-- Start --

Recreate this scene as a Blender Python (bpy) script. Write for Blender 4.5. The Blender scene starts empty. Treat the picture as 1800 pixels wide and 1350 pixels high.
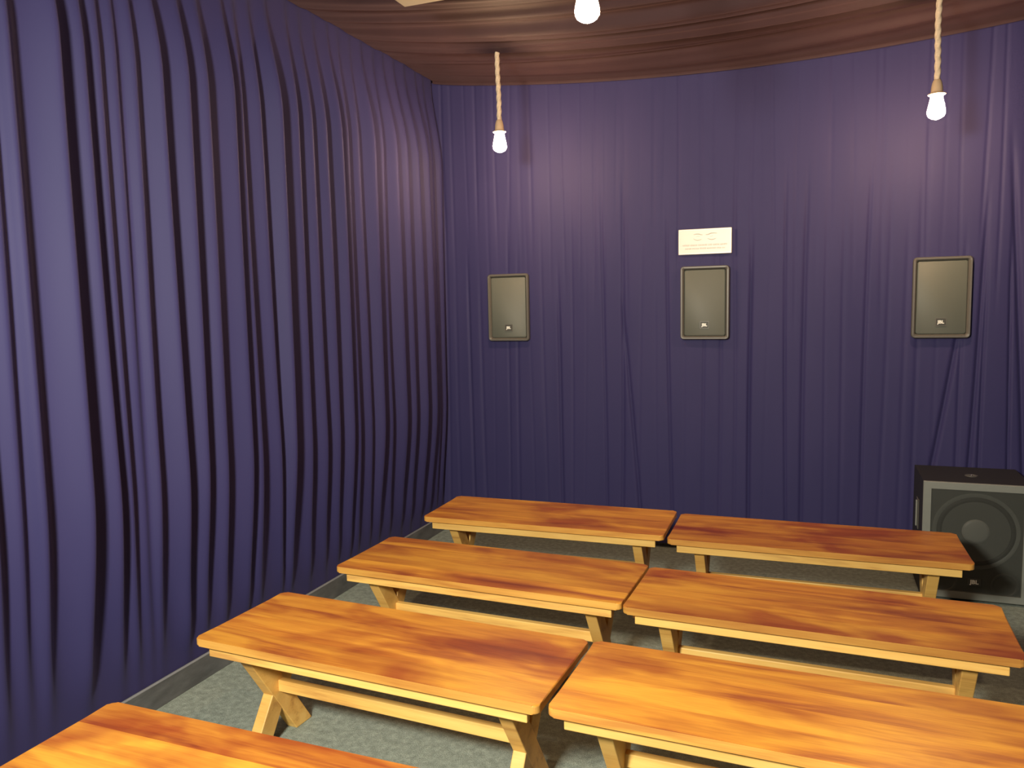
import bpy, bmesh, math, random
from mathutils import Vector, Matrix

random.seed(7)
S = bpy.context.scene
C = S.collection

# ------------------------------------------------------------------ camera
F_PX = 1380.6
YAW, PITCH, ROLL = 0.37210, 0.10362, -0.02195
CAM = Vector((2.4012, 0.0, 1.5621))
cd = bpy.data.cameras.new('camera')
cd.sensor_fit = 'HORIZONTAL'
cd.sensor_width = 36.0
cd.lens = F_PX / 1800 * 36.0
cd.clip_start = 0.02
cam = bpy.data.objects.new('camera', cd)
C.objects.link(cam)
_f = Vector((-math.sin(YAW) * math.cos(PITCH), math.cos(YAW) * math.cos(PITCH), -math.sin(PITCH)))
_r = Vector((math.cos(YAW), math.sin(YAW), 0))
_u = _r.cross(_f)
_r2 = math.cos(ROLL) * _r + math.sin(ROLL) * _u
_u2 = -math.sin(ROLL) * _r + math.cos(ROLL) * _u
M = Matrix.Identity(4)
for i in range(3):
    M[i][0], M[i][1], M[i][2], M[i][3] = _r2[i], _u2[i], -_f[i], CAM[i]
cam.matrix_world = M
S.camera = cam

# ------------------------------------------------------------------ world, exposure
w = bpy.data.worlds.new('World')
S.world = w
w.use_nodes = True
w.node_tree.nodes['Background'].inputs[0].default_value = (0.02, 0.02, 0.025, 1)
w.node_tree.nodes['Background'].inputs[1].default_value = 0.2
vs = S.view_settings
vs.view_transform = 'Standard'
vs.look = 'None'
vs.gamma = 1.0
vs.use_curve_mapping = False
vs.exposure = 0.2
BULB_STRENGTH = 500.0
BULB_COLOR = (1.0, 0.64, 0.36)
FLOOD_POWER = 600.0          # the lamp itself is built near the end of the script
FLOOD_COLOR = (1.0, 0.95, 0.80)
FLOOD_POS = Vector((1.40, -0.30, 2.10))
FLOOD_AIM = Vector((1.62, 3.2, 1.00))

# room numbers (metres): left curtain at x=0, back curtain at y=YW, floor z=0
YW = 4.825
XR = 3.95
HC = 3.03
YF = -2.6


# ------------------------------------------------------------------ helpers
def obj(name, me, mat=None, parent=None, loc=None, rot=None):
    if isinstance(me, bmesh.types.BMesh):
        m = bpy.data.meshes.new(name)
        bmesh.ops.recalc_face_normals(me, faces=me.faces)
        me.to_mesh(m)
        me.free()
        me = m
    o = bpy.data.objects.new(name, me)
    C.objects.link(o)
    if mat is not None and len(me.materials) == 0:
        me.materials.append(mat)
    if parent is not None:
        o.parent = parent
    if loc is not None:
        o.location = loc
    if rot is not None:
        o.rotation_euler = rot
    return o


def tag(o, label=None, cat=None, group=None, kind=None):
    if label:
        o['label'] = label
    if cat:
        o['category'] = cat
    if group:
        o['group'] = group
    if kind:
        o['kind'] = kind
    return o


def empty(name, loc, rz=0.0):
    o = bpy.data.objects.new(name, None)
    o.empty_display_size = 0.1
    C.objects.link(o)
    o.location = loc
    o.rotation_euler = (0, 0, rz)
    return o


def smooth(o, angle=None):
    me = o.data
    for p in me.polygons:
        p.use_smooth = True
    if angle is not None:
        bm = bmesh.new()
        bm.from_mesh(me)
        for e in bm.edges:
            if len(e.link_faces) == 2 and e.calc_face_angle(0) > math.radians(angle):
                e.smooth = False
        bm.to_mesh(me)
        bm.free()
    return o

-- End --

> _GIVEN REQUEST_: From the first line above to the line containing "C = S.collection", repeat each line exactly. Pictures stay out.

> _TASK RESPONSE_:
Recreate this scene as a Blender Python (bpy) script. Write for Blender 4.5. The Blender scene starts empty. Treat the picture as 1800 pixels wide and 1350 pixels high.
import bpy, bmesh, math, random
from mathutils import Vector, Matrix

random.seed(7)
S = bpy.context.scene
C = S.collection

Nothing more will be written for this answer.